■ Task statement: Quote from the first line below through the line that contains "COL = SC.collection", both included, and leave the pictures out.

■ Raw data:
++++++

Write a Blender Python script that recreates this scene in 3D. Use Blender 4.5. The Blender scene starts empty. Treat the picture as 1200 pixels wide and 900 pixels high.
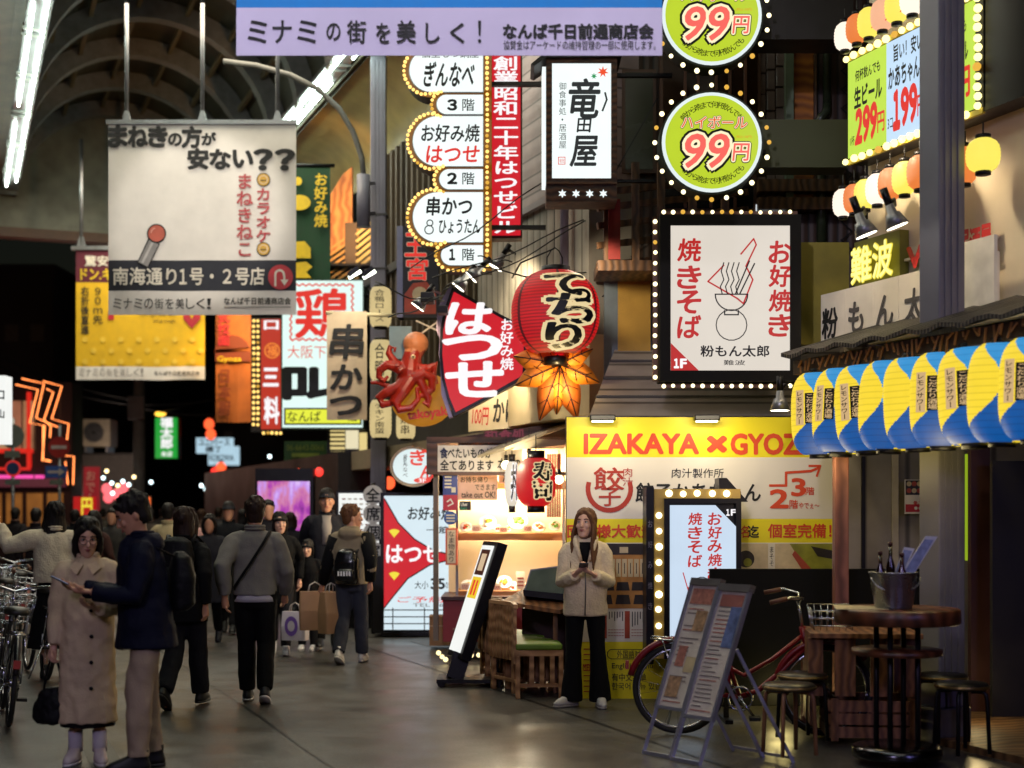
import bpy, bmesh, math, random
from mathutils import Vector, Matrix, noise as mnoise
random.seed(7)
R = math.radians
SC = bpy.context.scene
COL = SC.collection

# ---------------------------------------------------------------- camera, world, light, exposure
F = 1666.67; CH = 1.62; HY = 600.0          # focal length in photo pixels, eye height, horizon row
cam = bpy.data.cameras.new('camera'); co = bpy.data.objects.new('camera', cam); COL.objects.link(co)
co.location = (0, 0, CH); co.rotation_euler = (R(90), 0, 0)
cam.lens = 50; cam.sensor_width = 36; cam.shift_y = 0.125; cam.clip_end = 600; cam.clip_start = 0.1
cam.dof.use_dof = True; cam.dof.focus_distance = 12.0; cam.dof.aperture_fstop = 1.2
SC.camera = co
w = bpy.data.worlds.new('World'); SC.world = w; w.use_nodes = True
nt = w.node_tree; bgn = nt.nodes['Background']
sky = nt.nodes.new('ShaderNodeTexSky'); sky.sky_type = 'NISHITA'; sky.sun_disc = False
sky.sun_elevation = R(2); sky.sun_rotation = R(200); sky.altitude = 0
nt.links.new(sky.outputs[0], bgn.inputs[0]); bgn.inputs[1].default_value = 0.0035
sd = bpy.data.lights.new('moon', 'SUN'); sd.energy = 0.004; sd.angle = R(0.5); sd.color = (.8, .85, 1)
so = bpy.data.objects.new('moon', sd); COL.objects.link(so); so.rotation_euler = (R(40), 0, R(200))
SC.view_settings.view_transform = 'Standard'; SC.view_settings.look = 'None'
SC.view_settings.exposure = 0.2; SC.view_settings.gamma = 1.0; SC.view_settings.use_curve_mapping = False
SC.render.engine = 'CYCLES'
SC.cycles.use_denoising = True; SC.cycles.max_bounces = 6; SC.cycles.diffuse_bounces = 3
SC.cycles.sample_clamp_indirect = 4.0; SC.cycles.caustics_reflective = False; SC.cycles.caustics_refractive = False

def lamp(name, kind, loc, energy, color, size=1.0, target=None, size_y=None, spot=60, blend=.5):
    d = bpy.data.lights.new(name, kind); d.energy = energy; d.color = color
    if kind == 'AREA':
        d.size = size
        if size_y: d.shape = 'RECTANGLE'; d.size_y = size_y
    else:
        d.shadow_soft_size = size
        if kind == 'SPOT': d.spot_size = R(spot); d.spot_blend = blend
    o = bpy.data.objects.new(name, d); COL.objects.link(o); o.location = loc
    if target is not None:
        o.rotation_euler = (Vector(target) - Vector(loc)).to_track_quat('-Z', 'Y').to_euler()
    return o
ST = R(21.3)                                  # the street runs away to the left of the view
SA = Vector((-math.sin(ST), math.cos(ST), 0)); SR = Vector((math.cos(ST), math.sin(ST), 0))
def street(t, s, z=0.0): return SR * t + SA * s + Vector((0, 0, z))
def W(px, py, Y): return Vector(((px - 600) / F * Y, Y, CH + (HY - py) / F * Y))
# overhead fill added for the general glow of the street, and the violet light of the crossing
for s_, e_ in ((2.0, 30), (8, 55), (14, 140), (20, 230), (27, 260)):
    lamp('street_fill', 'AREA', street(3.2, s_, 8.6), e_, (1, .88, .68), 3.0, street(3.2, s_, 0))
lamp('crossing_lamp', 'AREA', (-3.0, -3.0, 6.0), 210, (.74, .64, 1.0), 1.6, (-1.2, 9, 2.0))
lamp('banner_fill_spot', 'SPOT', (-1.5, 1.0, 6.4), 1300, (.86, .82, 1.0), .1, W(526, 10, 9.0), spot=34)  # this and the next two spots are added to brighten the hanging banners
lamp('banner_fill_spot', 'SPOT', W(300, -40, 13.5), 760, (1, .93, .84), .1, W(237, 255, 19.5), spot=24)
lamp('banner_fill_spot', 'SPOT', W(215, 200, 22.5), 300, (1, .9, .75), .1, W(164, 370, 28), spot=32)
lamp('crossing_lamp', 'AREA', (4.2, 3.6, 2.9), 26, (.42, .36, 1.0), .8, (2.3, 9.6, .7))

# ---------------------------------------------------------------- materials
def C(h):
    h = h.lstrip('#'); v = [int(h[i:i+2], 16) / 255 for i in (0, 2, 4)]
    return tuple(x / 12.92 if x <= .04045 else ((x + .055) / 1.055) ** 2.4 for x in v)
MATS = {}
def M(name, col, rough=.6, metal=0., var=.18, scale=6., bump=0., bscale=60., stretch=None, em=None, es=0., spec=.5, coat=0.):
    if name in MATS: return MATS[name]
    if isinstance(col, str): col = C(col)
    m = bpy.data.materials.new(name); m.use_nodes = True; t = m.node_tree; n = t.nodes; L = t.links
    b = n['Principled BSDF']; b.inputs['Roughness'].default_value = rough; b.inputs['Metallic'].default_value = metal
    b.inputs['Specular IOR Level'].default_value = spec
    if coat: b.inputs['Coat Weight'].default_value = coat
    tc = n.new('ShaderNodeTexCoord'); mp = n.new('ShaderNodeMapping'); L.new(tc.outputs['Object'], mp.inputs[0])
    if stretch: mp.inputs['Scale'].default_value = stretch
    nz = n.new('ShaderNodeTexNoise'); nz.inputs['Scale'].default_value = scale; nz.inputs['Detail'].default_value = 5
    L.new(mp.outputs[0], nz.inputs['Vector'])
    r = n.new('ShaderNodeMapRange'); r.inputs['From Min'].default_value = .3; r.inputs['From Max'].default_value = .7
    r.inputs['To Min'].default_value = 1 - var; r.inputs['To Max'].default_value = 1 + var * .7
    L.new(nz.outputs['Fac'], r.inputs[0])
    mx = n.new('ShaderNodeVectorMath'); mx.operation = 'SCALE'; mx.inputs[0].default_value = col
    L.new(r.outputs[0], mx.inputs['Scale']); L.new(mx.outputs[0], b.inputs['Base Color'])
    r2 = n.new('ShaderNodeMapRange'); r2.inputs['To Min'].default_value = max(.03, rough - .12); r2.inputs['To Max'].default_value = min(1, rough + .12)
    L.new(nz.outputs['Fac'], r2.inputs[0]); L.new(r2.outputs[0], b.inputs['Roughness'])
    if bump:
        n2 = n.new('ShaderNodeTexNoise'); n2.inputs['Scale'].default_value = bscale; n2.inputs['Detail'].default_value = 4
        L.new(mp.outputs[0], n2.inputs['Vector'])
        bp = n.new('ShaderNodeBump'); bp.inputs['Strength'].default_value = bump; bp.inputs['Distance'].default_value = .02
        L.new(n2.outputs['Fac'], bp.inputs['Height']); L.new(bp.outputs[0], b.inputs['Normal'])
    if es:
        e = C(em) if isinstance(em, str) else (em or col)
        b.inputs['Base Color'].default_value = (.05, .05, .05, 1)
        m2 = n.new('ShaderNodeVectorMath'); m2.operation = 'SCALE'; m2.inputs[0].default_value = e
        L.new(r.outputs[0], m2.inputs['Scale']); L.new(m2.outputs[0], b.inputs['Emission Color'])
        b.inputs['Emission Strength'].default_value = es
        for l in list(L):
            if l.to_socket == b.inputs['Base Color']: L.remove(l)
    MATS[name] = m
    return m
def E(name, col, s, var=.04, sample=True, scale=3.):
    m = M(name, (.05, .05, .05), rough=.5, var=var, scale=scale, em=col, es=s, spec=.12)
    if not sample: m.cycles.emission_sampling = 'NONE'
    return m
def wave_mat(name, col, col2, scale=20., axis='Z', rough=.6, dist=1.5, bump=.3, kind='BANDS', thin=None, em=0.):
    """bands along one axis: siding, corrugation, blinds, wood grain"""
    if name in MATS: return MATS[name]
    m = bpy.data.materials.new(name); m.use_nodes = True; t = m.node_tree; n = t.nodes; L = t.links
    b = n['Principled BSDF']; b.inputs['Roughness'].default_value = rough
    tc = n.new('ShaderNodeTexCoord'); wv = n.new('ShaderNodeTexWave'); wv.wave_type = kind; wv.bands_direction = axis
    wv.inputs['Scale'].default_value = scale; wv.inputs['Distortion'].default_value = dist; wv.inputs['Detail'].default_value = 2
    L.new(tc.outputs['Object'], wv.inputs[0])
    cr = n.new('ShaderNodeValToRGB'); c1 = C(col) if isinstance(col, str) else col; c2 = C(col2) if isinstance(col2, str) else col2
    cr.color_ramp.elements[0].color = (*c2, 1); cr.color_ramp.elements[1].color = (*c1, 1)
    if thin: cr.color_ramp.elements[0].position = 0.0; cr.color_ramp.elements[1].position = thin
    L.new(wv.outputs['Fac'], cr.inputs[0])
    nz = n.new('ShaderNodeTexNoise'); nz.inputs['Scale'].default_value = 3; nz.inputs['Detail'].default_value = 6; L.new(tc.outputs['Object'], nz.inputs[0])
    r = n.new('ShaderNodeMapRange'); r.inputs['From Min'].default_value = .3; r.inputs['From Max'].default_value = .7
    r.inputs['To Min'].default_value = .72; r.inputs['To Max'].default_value = 1.12; L.new(nz.outputs['Fac'], r.inputs[0])
    mx = n.new('ShaderNodeVectorMath'); mx.operation = 'SCALE'; L.new(cr.outputs[0], mx.inputs[0]); L.new(r.outputs[0], mx.inputs['Scale'])
    L.new(mx.outputs[0], b.inputs['Base Color'])
    bp = n.new('ShaderNodeBump'); bp.inputs['Strength'].default_value = bump; bp.inputs['Distance'].default_value = .02
    L.new(wv.outputs['Fac'], bp.inputs['Height']); L.new(bp.outputs[0], b.inputs['Normal'])
    if em:
        L.new(mx.outputs[0], b.inputs['Emission Color']); b.inputs['Emission Strength'].default_value = em
    MATS[name] = m
    return m
def wood(name, col, dark, axis='X', scale=9., rough=.55): return wave_mat(name, col, dark, scale, axis, rough, 6.0, .15)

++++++

■ Right answer:
Write a Blender Python script that recreates this scene in 3D. Use Blender 4.5. The Blender scene starts empty. Treat the picture as 1200 pixels wide and 900 pixels high.
import bpy, bmesh, math, random
from mathutils import Vector, Matrix, noise as mnoise
random.seed(7)
R = math.radians
SC = bpy.context.scene
COL = SC.collection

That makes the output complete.